In this study, multiple transdisciplinary methods, such as statistical analysis, geographical analysis, spatial statistics, filter analysis, and potential source analysis, were employed to investigate the spatiotemporal patterns and regional transport of O₃ in China’s five urban agglomerations.

We found that the proportion of MAD8 O₃ that exceeded the Grade 2 limit in the five urban agglomerations ranged from 16.4% to 38.0% during 2017–2020, and O₃ concentrations decreased 8.4–21.6% in 2020, as compared to 2017. Monthly changes of O₃ exhibited a unimodal structure in BTH-UA and a bimodal structure in the other four urban agglomerations. MDA8 O₃ had maximum values in autumn in PRD-UA and in summer in the other urban agglomerations. O₃ pollution events frequently occurred in May. O₃ diurnal variations were closely related to solar radiation in the five regions, with higher values in daytime and lower values at night. Concerning spatial distribution, the main distribution of O₃ concentration was aligned in northeast–southwest direction for BTH-UA and CY-UA and was aligned in northwest–southeast direction for YRD-UA, TC-UA, and PRD-UA. The mean pollution centers in BTH-UA, YRD-UA, TC-UA, CY-UA, and PRD-UA were located in the south, north, center, west, and south of the region, respectively. O₃ concentrations exhibited positive spatial autocorrelations in BTH-UA, YRD-UA, and TC-UA and negative spatial autocorrelations in CY-UA and PRD-UA. We also found that the O₃ spatial correlation in the five urban agglomerations varied by season.

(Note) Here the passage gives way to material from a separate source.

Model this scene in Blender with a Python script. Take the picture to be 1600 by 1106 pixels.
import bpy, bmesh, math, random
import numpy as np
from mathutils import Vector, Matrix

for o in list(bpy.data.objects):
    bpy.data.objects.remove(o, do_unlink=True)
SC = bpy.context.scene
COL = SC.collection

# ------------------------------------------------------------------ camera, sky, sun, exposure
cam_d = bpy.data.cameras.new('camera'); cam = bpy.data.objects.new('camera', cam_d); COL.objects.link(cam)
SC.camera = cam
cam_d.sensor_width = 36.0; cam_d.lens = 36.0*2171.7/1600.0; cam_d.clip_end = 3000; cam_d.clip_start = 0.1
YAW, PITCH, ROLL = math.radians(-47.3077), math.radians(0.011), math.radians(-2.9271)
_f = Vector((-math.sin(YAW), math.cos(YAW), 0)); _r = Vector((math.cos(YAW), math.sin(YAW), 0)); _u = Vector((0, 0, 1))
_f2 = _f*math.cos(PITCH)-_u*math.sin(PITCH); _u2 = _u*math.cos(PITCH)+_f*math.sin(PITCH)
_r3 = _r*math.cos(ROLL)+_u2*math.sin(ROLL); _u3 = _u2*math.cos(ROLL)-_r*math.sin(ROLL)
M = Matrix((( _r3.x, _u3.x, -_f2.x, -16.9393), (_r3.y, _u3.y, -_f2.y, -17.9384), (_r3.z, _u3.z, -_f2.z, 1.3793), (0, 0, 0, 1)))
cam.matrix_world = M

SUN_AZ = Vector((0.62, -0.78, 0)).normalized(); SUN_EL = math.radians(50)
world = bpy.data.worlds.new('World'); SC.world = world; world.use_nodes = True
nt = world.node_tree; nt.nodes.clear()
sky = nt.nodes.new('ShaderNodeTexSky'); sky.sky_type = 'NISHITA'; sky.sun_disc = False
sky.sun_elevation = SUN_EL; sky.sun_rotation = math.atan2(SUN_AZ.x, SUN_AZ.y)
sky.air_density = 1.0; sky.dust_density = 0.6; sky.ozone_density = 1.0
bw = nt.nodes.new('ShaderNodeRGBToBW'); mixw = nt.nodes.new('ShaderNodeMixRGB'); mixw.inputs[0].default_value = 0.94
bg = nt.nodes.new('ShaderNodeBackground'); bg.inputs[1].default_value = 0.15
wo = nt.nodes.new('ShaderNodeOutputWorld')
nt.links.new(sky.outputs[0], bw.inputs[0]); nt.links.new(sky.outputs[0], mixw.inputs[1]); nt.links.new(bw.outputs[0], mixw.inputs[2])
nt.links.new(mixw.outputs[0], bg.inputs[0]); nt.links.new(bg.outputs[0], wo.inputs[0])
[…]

To discuss the regional transport of O₃, the five regional center cities were selected for further study. The KZ filter was employed to decompose the original O₃ time series. The decomposition results suggest O₃ concentrations were influenced mainly by the short-term and seasonal components. The combined analysis of the HYSPLIT model and the KZ filter demonstrate that airflows from different directions have different short-term components. The airflows from the northwest increased O₃ concentrations in Beijing and Wuhan. The southeastern airflows increased O₃ concentrations in Chengdu. Long-distance airflows from the sea decreased O₃ concentration in Shanghai and Shenzhen. PSCF and TCEQ analyses indicate that local areas were the main contributors to O₃ concentrations, and regional transports played a significant role, as well. Our findings suggest that joint efforts across cities and regions will be needed to decrease the O₃ concentrations in the major urban agglomerations in China.